The title of this post is the headline of this first-rate New Yorker article by Adam Gopnik discussing lots of aspects of modern criminal justices systems and a lots of first-rate recent books about these systems. (Emily Bazeon's great new book titled "Charged: The New Movement to Transform American Prosecution and End Mass Incarceration.") I recommend the lengthy piece in full, and the subheadline summarizes just one of its themes: "A truly just system must do more than protect the rights of the innocent; it must also respect the humanity of the guilty." Here is a small excerpt from a long piece:

The heroic rhetoric of class warfare that sometimes inflects these books can mask the truth that the progress in the past decade concerning the crisis of incarceration has in large part been made on classically American reformist terms.  As Bazelon ably reports, the reality of the anti-incarceration movement in this country is that rich philanthropists have been footing much of the bill, prompted simply by evident injustice.  George Soros’s foundations have poured millions into supporting anti-incarceration initiatives, and so, astonishingly, have the Koch brothers — some libertarians really do like to see people at liberty, it seems. 

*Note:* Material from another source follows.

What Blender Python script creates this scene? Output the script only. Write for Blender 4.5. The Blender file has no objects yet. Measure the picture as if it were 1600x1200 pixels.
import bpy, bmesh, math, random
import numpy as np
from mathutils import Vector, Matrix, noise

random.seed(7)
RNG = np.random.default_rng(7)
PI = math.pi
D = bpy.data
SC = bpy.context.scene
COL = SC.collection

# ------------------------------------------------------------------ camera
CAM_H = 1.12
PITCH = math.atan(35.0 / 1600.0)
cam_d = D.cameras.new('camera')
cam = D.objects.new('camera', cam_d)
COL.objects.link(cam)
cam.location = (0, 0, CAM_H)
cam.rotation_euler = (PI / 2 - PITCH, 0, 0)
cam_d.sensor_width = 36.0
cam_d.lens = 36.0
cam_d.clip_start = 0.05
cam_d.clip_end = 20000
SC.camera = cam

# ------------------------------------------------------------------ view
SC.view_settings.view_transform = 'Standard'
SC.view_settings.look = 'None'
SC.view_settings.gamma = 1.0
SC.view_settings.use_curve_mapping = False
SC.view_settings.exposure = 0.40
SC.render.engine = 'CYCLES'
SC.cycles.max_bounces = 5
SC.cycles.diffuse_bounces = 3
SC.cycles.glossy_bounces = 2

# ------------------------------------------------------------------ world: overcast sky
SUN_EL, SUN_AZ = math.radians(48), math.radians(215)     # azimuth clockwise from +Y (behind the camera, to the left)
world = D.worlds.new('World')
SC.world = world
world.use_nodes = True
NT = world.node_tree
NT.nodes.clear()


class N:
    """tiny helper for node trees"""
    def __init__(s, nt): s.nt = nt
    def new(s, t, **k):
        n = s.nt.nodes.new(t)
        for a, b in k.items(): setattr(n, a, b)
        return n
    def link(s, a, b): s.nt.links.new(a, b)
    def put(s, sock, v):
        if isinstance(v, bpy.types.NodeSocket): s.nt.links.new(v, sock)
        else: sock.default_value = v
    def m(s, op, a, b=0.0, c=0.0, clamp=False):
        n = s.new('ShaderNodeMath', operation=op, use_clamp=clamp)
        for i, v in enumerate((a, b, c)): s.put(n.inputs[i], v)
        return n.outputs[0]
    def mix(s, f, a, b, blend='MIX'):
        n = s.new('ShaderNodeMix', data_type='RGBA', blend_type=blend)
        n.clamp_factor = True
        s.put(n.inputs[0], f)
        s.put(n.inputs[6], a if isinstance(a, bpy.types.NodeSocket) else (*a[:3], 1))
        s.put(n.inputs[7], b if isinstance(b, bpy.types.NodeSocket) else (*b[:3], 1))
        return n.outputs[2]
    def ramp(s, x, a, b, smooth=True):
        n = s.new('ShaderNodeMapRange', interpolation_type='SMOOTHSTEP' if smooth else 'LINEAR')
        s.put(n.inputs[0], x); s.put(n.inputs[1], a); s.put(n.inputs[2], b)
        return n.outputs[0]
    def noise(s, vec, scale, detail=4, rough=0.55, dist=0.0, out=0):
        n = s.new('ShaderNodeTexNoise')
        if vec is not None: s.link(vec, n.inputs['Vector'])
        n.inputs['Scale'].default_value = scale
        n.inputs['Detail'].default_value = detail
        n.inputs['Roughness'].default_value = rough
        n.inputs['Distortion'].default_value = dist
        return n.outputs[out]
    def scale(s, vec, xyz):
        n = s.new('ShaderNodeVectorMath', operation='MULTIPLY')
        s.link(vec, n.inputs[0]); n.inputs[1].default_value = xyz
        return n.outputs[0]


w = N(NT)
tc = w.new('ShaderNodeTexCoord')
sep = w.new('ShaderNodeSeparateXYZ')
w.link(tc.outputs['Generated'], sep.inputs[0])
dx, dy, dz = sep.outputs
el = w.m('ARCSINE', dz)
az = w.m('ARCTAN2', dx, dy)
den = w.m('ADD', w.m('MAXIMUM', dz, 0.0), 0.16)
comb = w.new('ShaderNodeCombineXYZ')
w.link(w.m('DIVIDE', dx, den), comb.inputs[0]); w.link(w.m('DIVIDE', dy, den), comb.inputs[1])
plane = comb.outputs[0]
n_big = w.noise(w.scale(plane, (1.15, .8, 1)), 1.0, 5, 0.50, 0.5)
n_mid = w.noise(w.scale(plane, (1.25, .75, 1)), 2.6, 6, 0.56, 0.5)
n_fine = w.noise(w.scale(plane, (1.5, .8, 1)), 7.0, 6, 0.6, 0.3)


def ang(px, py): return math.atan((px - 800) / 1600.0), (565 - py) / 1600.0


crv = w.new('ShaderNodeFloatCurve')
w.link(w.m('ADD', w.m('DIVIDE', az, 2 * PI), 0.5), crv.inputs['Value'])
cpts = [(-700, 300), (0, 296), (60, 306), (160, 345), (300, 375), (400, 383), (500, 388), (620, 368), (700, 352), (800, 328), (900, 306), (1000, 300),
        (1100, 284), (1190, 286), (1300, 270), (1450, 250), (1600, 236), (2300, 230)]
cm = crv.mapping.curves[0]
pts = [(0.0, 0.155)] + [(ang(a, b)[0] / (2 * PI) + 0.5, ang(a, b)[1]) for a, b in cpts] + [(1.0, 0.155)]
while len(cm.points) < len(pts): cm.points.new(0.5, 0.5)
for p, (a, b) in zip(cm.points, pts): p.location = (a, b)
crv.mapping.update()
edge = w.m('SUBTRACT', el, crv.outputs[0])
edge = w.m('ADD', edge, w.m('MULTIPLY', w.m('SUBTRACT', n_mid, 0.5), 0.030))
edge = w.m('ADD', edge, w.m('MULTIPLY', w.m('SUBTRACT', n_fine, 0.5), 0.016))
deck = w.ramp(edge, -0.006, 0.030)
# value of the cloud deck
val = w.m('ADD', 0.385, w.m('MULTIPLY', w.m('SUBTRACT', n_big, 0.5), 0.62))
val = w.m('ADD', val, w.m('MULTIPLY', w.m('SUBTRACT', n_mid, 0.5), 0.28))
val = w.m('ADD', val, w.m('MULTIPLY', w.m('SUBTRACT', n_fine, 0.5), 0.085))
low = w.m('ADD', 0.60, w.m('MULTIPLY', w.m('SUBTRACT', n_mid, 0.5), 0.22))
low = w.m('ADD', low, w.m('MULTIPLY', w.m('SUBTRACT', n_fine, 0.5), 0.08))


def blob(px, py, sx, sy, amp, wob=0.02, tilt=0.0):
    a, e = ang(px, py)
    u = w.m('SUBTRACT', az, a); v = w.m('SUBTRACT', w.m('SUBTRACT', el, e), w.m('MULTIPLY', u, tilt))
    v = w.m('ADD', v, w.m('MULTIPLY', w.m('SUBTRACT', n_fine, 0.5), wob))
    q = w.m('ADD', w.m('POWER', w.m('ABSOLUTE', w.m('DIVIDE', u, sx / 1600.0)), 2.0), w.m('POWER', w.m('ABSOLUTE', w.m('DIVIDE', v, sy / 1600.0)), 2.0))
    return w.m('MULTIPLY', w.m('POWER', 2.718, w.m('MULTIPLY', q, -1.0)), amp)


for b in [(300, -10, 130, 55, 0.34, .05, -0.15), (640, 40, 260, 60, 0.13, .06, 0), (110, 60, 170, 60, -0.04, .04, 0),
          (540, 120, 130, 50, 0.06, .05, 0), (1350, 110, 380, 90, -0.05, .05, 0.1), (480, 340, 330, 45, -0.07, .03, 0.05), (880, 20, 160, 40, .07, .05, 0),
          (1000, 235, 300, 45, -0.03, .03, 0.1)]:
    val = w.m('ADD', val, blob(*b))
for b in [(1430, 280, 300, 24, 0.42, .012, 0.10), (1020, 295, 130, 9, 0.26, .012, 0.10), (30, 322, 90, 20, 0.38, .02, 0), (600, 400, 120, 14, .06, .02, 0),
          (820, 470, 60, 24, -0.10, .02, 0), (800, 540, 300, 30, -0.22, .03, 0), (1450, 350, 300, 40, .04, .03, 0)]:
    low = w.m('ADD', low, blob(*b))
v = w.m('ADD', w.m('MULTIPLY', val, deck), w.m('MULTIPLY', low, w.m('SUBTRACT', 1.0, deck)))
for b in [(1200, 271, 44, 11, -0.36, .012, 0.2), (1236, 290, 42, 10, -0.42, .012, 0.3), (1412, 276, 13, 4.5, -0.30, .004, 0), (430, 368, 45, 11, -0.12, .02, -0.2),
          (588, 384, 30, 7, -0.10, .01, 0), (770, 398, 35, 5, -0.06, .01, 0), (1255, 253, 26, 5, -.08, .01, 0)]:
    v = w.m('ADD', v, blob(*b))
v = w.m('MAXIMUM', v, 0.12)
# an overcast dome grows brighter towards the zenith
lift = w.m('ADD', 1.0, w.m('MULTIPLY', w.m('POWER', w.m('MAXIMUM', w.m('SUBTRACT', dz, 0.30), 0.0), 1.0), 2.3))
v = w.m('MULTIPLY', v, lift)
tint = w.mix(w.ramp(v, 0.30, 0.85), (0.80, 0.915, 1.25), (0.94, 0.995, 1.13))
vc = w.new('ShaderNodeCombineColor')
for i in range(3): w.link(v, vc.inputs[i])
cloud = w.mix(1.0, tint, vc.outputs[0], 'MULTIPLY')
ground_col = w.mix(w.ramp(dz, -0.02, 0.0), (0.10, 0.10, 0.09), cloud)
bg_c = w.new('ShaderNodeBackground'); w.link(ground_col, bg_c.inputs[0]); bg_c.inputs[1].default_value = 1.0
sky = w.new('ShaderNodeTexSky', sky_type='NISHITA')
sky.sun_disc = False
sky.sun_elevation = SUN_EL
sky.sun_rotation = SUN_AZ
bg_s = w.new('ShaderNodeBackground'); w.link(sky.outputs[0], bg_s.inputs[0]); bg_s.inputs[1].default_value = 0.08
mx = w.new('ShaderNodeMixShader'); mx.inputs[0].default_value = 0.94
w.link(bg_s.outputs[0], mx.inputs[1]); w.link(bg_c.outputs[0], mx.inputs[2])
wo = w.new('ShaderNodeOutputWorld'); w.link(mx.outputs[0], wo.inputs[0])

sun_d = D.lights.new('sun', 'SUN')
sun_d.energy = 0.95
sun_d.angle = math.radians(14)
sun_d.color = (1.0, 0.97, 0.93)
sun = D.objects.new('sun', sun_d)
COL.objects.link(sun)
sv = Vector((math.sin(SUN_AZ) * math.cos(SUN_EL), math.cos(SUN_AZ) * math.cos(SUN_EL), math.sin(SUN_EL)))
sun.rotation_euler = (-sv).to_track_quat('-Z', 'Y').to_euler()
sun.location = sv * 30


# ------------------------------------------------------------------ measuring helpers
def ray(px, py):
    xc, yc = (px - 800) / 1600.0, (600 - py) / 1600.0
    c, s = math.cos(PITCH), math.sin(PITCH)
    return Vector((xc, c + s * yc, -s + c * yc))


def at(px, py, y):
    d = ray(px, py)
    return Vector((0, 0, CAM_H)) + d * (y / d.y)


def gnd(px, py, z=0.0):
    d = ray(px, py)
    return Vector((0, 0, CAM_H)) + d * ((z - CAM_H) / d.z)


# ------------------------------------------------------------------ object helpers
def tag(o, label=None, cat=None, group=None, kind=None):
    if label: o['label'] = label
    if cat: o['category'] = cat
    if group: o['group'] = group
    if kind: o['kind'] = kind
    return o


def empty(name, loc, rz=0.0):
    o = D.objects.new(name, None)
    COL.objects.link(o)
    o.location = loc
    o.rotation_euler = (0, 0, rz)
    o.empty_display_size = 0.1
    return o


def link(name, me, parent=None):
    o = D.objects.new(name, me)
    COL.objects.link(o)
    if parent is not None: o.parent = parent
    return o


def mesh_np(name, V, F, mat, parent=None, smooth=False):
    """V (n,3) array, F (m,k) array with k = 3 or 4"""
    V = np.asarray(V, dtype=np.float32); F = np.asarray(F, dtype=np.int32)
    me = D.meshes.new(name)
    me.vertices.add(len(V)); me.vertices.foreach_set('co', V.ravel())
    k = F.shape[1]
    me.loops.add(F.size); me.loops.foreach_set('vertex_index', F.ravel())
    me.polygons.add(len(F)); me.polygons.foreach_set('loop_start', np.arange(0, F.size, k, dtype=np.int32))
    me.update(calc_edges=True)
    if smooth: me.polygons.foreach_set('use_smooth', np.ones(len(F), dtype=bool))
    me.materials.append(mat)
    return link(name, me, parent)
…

But what all of these efforts appear to have in common is an attempt to move us out of the crisis of incarceration by moving us past the question of “guilt,” making us see that the categories of guilty and innocent, whether applied to the wrongdoer or to the one done wrong, miss harder social truths, and replace empathy with bureaucratized vengeance. “The crime is what you did, it’s not who you are” is an aphorism of anti-incarceration activists, and this perspective enlivens almost all the reformist literature.

And so the plethora of new books can sometimes seem to sit just outside the hardest issue.  The hardest cases aren’t those of harmless victims of mandatory-minimum laws....  The cases that test our convictions involve offenders whose crimes have had real social and human costs. What do we do about the violent carjacker, the armed robber, the brutal assailant?  Such people exist, of all kinds and colors, and wishing away the problem of impulsive evil by assimilating it to the easier problem of our universal responsibility for social inequities doesn’t help solve it.  It’s often said that white-collar criminals should not be treated better than no-collar ones, and yet the taste for punishing the white-collar miscreant is no less vindictive — indeed, there’s depressing social-science research showing that, once people are made aware of the inequities of the American criminal-justice system, they want even harsher penalties for white-collar offenders.  We should all be in this misery together.